Она вернулась в студию, которая была перед Бабушкиным как на ладони, потрепала Высоцкого по плечу, что-то сказала. Он улыбнулся и повел ее куда-то в глубь павильона. Пошептались они, пошептались, видел звукорежиссер, деликатно отключив все студийные микрофоны, и Высоцкий вернулся к своему рабочему месту совершенно другим человеком. Махнул рукой: «Давайте сначала!»
Сопровождая мужа на натурных и павильонных съемках, Марина при малейшей возможности старалась присутствовать даже при «озвучках». Видя ее сквозь звуконепроницаемое стекло, Владимир вопросительно приподнимал брови: «Ну как?» – а она в ответ либо качала головой, либо прикрывала глаза, и по ее губам он читал: «Люблю».
Естественно, когда наконец-то забрезжила возможность выпустить диск-гигант Высоцкого на студии «Мелодия», они забыли обо всем на свете. Во-первых, считала Марина, «если пластинка выйдет, это будет своего рода признанием твоего статуса автора-композитора. И потом – мы довольно скромно живем на твою актерскую зарплату, так что лишние деньги не помешают…»
«Первое, что брало в плен – аж мурашки по коже, – рассказывала Людмила Гурченко, – его голос. Его голос и внешность для меня долго существовали отдельно. До того дня, как я увидела его вместе с Мариной Влади. Они были на фирме «Мелодия». Богиня экрана обаятельно, деловито, с напором доказывала, что нужно выпустить «гран-диск» Воледи». «Мариночка, Мариночка…» – останавливал ее Володя своим чудным голосом.
Да, действительно Володя был другим. Красивым, высоким, и неземная Марина не казалась рядом с ним большой, затмевающей. И пел он по-другому. В его голосе появились такие нежные, щемящие обертоны… «Воле́дя, спой еще! Ой, Воле́дя, что ты со мной делаешь?!.» И обнимала его, и голову ему на плечо укладывала… От этой пары исходило такое сияние, что – ну не знаю – если на свете и есть настоящая любовь, то, ей-богу, это она!»
Работал Высоцкий очень легко, рассказывал звукорежиссер фирмы «Мелодия» Игорь Вагин. А вот с Мариной, конечно, повозиться пришлось. Вполне возможно, что на Вагина действовали отвлекающие факторы: «Марина на диванчике сидела… Ноги мне ее запомнились, такие красивые, в тончайшие чулки затянутые. Очень элегантно у нее получалось почесывать одну ножку другой. Я так понял, что у них тогда самая любовь была… Представляешь, моль огромная откуда-то вылетела и прямой наводкой к Влади. Высоцкий так ретиво ее от насекомого спасал, что даже аппарат нам снес «Штуцер 37»…»

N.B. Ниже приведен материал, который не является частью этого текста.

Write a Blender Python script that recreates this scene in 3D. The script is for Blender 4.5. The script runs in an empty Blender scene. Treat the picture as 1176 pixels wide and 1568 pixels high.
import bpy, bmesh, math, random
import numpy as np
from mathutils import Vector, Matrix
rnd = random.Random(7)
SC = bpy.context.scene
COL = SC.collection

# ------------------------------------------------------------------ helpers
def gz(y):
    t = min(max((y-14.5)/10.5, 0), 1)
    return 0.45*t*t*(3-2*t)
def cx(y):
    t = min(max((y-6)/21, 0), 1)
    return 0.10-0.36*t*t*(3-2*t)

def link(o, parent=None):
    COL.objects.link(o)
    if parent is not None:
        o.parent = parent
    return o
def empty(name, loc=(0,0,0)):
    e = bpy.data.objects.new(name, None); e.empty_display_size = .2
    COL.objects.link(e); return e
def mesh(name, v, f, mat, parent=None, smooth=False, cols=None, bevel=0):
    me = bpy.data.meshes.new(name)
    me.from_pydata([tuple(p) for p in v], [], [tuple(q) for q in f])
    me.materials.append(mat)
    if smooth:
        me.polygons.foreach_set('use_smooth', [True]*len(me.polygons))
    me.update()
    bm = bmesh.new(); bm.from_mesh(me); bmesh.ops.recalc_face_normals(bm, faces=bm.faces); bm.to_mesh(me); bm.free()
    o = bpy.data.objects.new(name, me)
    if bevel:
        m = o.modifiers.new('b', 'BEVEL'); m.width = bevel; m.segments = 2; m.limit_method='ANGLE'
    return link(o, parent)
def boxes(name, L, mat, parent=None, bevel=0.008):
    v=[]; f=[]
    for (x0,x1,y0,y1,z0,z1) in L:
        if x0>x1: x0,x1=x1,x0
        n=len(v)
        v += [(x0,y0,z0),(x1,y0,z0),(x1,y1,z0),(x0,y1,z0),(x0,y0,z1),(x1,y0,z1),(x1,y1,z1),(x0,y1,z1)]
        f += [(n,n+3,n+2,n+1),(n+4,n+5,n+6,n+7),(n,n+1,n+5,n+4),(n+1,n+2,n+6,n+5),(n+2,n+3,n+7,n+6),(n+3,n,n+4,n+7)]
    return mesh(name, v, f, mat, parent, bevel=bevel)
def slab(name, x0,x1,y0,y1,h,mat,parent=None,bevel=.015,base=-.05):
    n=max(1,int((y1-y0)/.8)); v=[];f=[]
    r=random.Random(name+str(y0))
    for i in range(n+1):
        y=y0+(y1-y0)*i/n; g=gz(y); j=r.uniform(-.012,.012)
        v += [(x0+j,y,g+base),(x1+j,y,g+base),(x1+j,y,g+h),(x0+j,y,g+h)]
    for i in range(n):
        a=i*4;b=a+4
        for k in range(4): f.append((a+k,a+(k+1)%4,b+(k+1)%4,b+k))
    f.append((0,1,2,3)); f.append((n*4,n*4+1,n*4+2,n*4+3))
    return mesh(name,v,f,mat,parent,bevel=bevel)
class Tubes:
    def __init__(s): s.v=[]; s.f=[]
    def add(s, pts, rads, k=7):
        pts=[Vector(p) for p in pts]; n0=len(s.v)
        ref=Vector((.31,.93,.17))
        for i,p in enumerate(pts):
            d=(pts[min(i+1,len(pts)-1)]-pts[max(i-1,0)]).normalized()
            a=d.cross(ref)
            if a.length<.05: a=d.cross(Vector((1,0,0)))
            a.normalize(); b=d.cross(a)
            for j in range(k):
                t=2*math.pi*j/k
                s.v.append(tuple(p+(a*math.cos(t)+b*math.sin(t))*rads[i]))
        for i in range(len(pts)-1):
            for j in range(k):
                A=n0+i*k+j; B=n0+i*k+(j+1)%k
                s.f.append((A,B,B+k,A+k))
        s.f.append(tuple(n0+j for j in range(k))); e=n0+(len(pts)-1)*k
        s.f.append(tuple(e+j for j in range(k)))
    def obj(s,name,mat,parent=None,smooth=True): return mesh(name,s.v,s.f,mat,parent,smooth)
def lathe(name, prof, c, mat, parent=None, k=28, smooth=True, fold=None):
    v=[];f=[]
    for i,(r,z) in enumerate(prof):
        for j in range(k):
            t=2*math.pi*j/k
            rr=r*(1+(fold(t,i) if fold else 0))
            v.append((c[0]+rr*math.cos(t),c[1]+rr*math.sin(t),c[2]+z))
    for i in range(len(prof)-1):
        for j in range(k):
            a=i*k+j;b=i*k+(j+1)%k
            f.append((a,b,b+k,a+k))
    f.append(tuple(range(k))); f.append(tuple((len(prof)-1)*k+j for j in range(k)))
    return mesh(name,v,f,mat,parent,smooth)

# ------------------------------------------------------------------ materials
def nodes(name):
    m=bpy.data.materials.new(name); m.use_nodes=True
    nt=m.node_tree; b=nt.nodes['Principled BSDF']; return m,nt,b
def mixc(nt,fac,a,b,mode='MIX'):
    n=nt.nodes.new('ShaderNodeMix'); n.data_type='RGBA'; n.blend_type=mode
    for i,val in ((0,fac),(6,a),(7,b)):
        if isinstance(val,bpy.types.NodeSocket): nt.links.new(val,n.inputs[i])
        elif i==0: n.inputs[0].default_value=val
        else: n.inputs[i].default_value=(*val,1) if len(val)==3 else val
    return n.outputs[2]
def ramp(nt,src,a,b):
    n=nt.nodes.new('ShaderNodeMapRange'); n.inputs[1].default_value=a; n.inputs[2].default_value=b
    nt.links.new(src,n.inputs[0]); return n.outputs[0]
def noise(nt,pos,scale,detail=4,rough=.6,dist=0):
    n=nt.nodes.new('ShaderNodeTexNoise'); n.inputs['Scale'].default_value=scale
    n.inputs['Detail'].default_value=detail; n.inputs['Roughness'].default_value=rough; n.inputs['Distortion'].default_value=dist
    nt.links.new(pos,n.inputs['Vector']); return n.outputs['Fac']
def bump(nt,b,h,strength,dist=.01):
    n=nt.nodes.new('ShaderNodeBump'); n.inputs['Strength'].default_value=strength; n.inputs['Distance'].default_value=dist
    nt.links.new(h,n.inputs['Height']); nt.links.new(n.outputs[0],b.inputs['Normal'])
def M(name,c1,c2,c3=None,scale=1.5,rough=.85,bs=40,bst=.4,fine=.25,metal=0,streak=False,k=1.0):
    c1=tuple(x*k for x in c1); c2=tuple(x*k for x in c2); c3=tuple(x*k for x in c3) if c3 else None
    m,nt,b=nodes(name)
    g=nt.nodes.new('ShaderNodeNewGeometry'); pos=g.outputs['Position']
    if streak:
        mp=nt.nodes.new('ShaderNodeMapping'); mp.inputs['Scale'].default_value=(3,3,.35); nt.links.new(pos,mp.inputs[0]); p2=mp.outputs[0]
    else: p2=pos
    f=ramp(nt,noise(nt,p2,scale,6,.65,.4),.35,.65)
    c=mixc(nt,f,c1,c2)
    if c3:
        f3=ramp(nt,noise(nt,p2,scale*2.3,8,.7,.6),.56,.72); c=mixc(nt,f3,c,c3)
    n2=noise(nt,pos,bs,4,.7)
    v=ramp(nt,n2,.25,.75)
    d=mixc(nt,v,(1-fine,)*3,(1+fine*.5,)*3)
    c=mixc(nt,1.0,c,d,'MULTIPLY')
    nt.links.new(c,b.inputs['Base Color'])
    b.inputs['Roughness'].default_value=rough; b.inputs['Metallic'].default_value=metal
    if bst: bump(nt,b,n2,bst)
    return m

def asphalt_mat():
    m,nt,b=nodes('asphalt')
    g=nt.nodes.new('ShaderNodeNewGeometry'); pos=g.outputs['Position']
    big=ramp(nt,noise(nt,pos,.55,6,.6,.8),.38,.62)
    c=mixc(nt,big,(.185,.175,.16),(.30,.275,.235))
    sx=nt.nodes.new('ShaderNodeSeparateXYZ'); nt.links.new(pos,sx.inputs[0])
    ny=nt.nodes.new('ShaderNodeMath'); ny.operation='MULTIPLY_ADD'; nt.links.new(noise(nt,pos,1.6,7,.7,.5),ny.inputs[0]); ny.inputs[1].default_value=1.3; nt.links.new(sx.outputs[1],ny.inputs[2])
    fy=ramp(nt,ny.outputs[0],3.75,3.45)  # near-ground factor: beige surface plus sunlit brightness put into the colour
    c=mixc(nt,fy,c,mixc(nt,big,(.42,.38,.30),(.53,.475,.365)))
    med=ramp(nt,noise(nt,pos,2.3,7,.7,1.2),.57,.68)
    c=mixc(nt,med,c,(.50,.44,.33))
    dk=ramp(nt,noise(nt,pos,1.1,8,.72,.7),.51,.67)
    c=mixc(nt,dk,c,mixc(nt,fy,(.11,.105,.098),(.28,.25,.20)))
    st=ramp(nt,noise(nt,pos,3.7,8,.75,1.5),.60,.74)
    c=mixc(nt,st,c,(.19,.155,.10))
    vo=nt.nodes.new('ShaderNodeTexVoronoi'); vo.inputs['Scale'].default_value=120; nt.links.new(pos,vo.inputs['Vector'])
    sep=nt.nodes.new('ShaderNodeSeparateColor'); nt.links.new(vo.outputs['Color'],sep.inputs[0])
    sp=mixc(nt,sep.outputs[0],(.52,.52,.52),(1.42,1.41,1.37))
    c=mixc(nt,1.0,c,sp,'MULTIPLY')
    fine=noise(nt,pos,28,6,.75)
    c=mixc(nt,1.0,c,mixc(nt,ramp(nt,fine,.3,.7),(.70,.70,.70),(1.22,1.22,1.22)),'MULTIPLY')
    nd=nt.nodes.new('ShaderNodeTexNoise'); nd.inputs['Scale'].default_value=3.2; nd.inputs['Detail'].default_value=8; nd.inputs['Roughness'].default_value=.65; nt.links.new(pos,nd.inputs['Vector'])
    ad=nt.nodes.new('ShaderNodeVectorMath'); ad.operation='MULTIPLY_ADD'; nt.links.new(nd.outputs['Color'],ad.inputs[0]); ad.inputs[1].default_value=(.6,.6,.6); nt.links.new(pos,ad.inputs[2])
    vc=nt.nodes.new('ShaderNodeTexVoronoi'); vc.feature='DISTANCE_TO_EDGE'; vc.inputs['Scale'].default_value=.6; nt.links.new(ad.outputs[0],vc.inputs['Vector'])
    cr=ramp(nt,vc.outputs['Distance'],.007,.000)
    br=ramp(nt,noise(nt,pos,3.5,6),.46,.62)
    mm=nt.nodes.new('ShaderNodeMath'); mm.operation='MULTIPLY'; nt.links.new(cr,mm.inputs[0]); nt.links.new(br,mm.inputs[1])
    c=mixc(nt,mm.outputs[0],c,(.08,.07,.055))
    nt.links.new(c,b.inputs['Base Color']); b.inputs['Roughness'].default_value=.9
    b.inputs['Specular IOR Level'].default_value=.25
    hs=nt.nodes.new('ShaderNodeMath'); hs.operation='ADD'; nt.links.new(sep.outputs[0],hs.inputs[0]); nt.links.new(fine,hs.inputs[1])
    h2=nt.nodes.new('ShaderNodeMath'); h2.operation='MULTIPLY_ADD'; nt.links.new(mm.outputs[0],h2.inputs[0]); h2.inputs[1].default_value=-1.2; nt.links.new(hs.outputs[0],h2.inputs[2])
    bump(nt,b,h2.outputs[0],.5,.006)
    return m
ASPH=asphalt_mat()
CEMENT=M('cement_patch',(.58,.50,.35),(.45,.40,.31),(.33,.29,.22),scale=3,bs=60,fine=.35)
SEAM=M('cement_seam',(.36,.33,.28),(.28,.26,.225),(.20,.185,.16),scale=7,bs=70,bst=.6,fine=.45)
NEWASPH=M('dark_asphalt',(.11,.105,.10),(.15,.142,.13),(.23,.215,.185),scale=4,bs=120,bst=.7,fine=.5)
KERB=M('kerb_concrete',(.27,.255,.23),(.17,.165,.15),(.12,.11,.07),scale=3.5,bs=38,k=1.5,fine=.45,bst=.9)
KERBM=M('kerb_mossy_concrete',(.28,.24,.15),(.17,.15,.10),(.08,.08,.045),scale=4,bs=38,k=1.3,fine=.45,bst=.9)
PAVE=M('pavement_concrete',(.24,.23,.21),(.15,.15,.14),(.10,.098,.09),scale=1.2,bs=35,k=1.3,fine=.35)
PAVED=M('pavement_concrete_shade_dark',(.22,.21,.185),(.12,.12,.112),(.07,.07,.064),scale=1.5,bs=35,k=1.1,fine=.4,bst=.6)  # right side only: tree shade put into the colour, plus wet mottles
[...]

Союзный министр культуры Демичев, принимая Влади и Высоцкого, угощал чаем, рассыпался неуклюжими комплиментами и клялся-божился сделать все, чтобы ускорить выпуск двух их дисков (одного сольного Владимира и второго, где несколько песен звучало в исполнении Марины). Но когда после смерти Владимира Марина Владимировна вскользь поинтересовалась судьбой заветных записей, ее грубовато отшили: «А кто вы теперь такая? Так, вдова…»
«Ходил в меня влюбленный весь слабый женский пол…»
Марина учила его, как нужно правильно относиться к женщинам, подмечали друзья. Володя же был дворовый московский пацан. И по воспитанию, и по восприятию жизни. Но с течением времени становился все более галантен, доброжелателен, учтив. «Он мог любую, в общем-то ничего собой не представляющую девчонку, если та ему нравилась, поднять до своего уровня, – считал Валерий Янклович. – Он начинал так к ней относиться, что она начинала чувствовать себя королевой. И иногда его девочкам начинало казаться, что они действительно стали королевами. Но проходило время, он так немножко плечи приподнимал, и они, эти девочки, словно бы скатывались и пропадали. Все пропадали. Кроме Марины».